## Data

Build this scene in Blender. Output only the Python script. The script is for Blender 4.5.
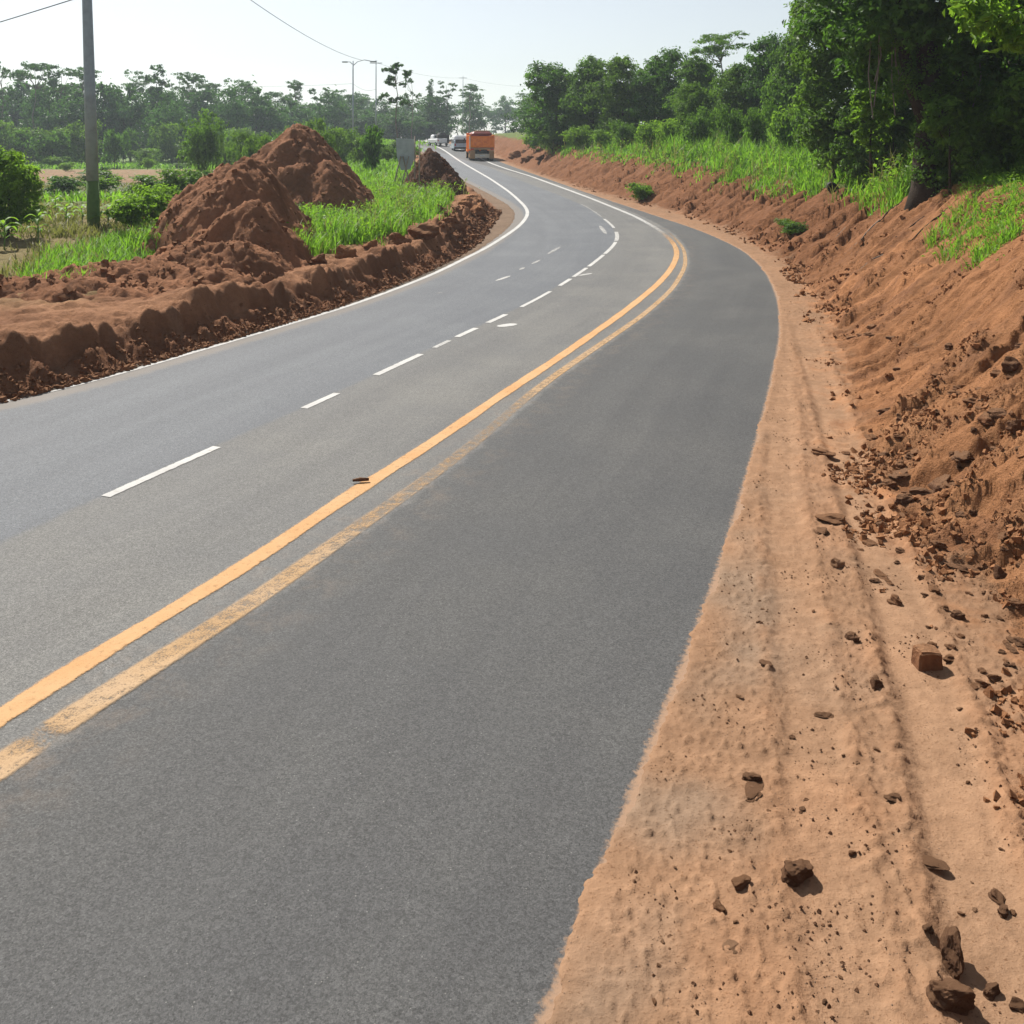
import bpy, math, random
import numpy as np
from mathutils import Vector, Matrix, Euler

# ---------------------------------------------------------------- scene, camera, light
scene = bpy.context.scene
for o in list(bpy.data.objects):
    bpy.data.objects.remove(o, do_unlink=True)
COL = scene.collection
H, F, YH = 3.2, 950.0, 148.0            # eye height, focal length in pixels, horizon row

cam_d = bpy.data.cameras.new("camera")
cam = bpy.data.objects.new("camera", cam_d); COL.objects.link(cam)
cam.location = (0, 0, H); cam.rotation_euler = (math.radians(90), 0, 0)
cam_d.sensor_width = 36.0; cam_d.lens = 36.0 * F / 1024.0
cam_d.shift_y = -(512.0 - YH) / 1024.0
cam_d.clip_start = 0.05; cam_d.clip_end = 9000
scene.camera = cam

SUN = Vector((-0.44, 0.66, 0.84)).normalized()      # towards the sun
world = bpy.data.worlds.new("World"); scene.world = world; world.use_nodes = True
wn = world.node_tree.nodes; wl = world.node_tree.links
bg = wn["Background"]; bg.inputs[1].default_value = 0.072
sky = wn.new("ShaderNodeTexSky"); sky.sky_type = 'NISHITA'; sky.sun_disc = False
sky.sun_elevation = math.asin(SUN.z); sky.sun_rotation = math.atan2(SUN.x, SUN.y)
sky.air_density = 1.0; sky.dust_density = 1.0; sky.ozone_density = 1.0; sky.altitude = 100
hsv = wn.new("ShaderNodeHueSaturation"); hsv.inputs['Saturation'].default_value = 0.45
wl.new(sky.outputs[0], hsv.inputs['Color']); wl.new(hsv.outputs[0], bg.inputs[0])

sd = bpy.data.lights.new("sun", 'SUN'); sd.energy = 5.0; sd.angle = math.radians(0.9); sd.color = (1.0, 0.95, 0.87)
so = bpy.data.objects.new("sun", sd); COL.objects.link(so)
so.rotation_euler = SUN.to_track_quat('Z', 'Y').to_euler(); so.location = (-30, 20, 60)

vs = scene.view_settings
vs.view_transform = 'Standard'; vs.look = 'None'; vs.gamma = 1.0; vs.exposure = 0.70
vs.use_curve_mapping = False
cy = scene.cycles
cy.max_bounces = 6; cy.diffuse_bounces = 3; cy.glossy_bounces = 2; cy.transmission_bounces = 4
cy.volume_bounces = 1; cy.transparent_max_bounces = 8
cy.use_denoising = True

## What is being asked
Repeat the lines of the listing above verbatim, beginning at its first line and ending at the line containing "H, F, YH = 3.2, 950.0, 148.0", which is included. Omit pictures.

## Output of the exercise
Build this scene in Blender. Output only the Python script. The script is for Blender 4.5.
import bpy, math, random
import numpy as np
from mathutils import Vector, Matrix, Euler

# ---------------------------------------------------------------- scene, camera, light
scene = bpy.context.scene
for o in list(bpy.data.objects):
    bpy.data.objects.remove(o, do_unlink=True)
COL = scene.collection
H, F, YH = 3.2, 950.0, 148.0            # eye height, focal length in pixels, horizon row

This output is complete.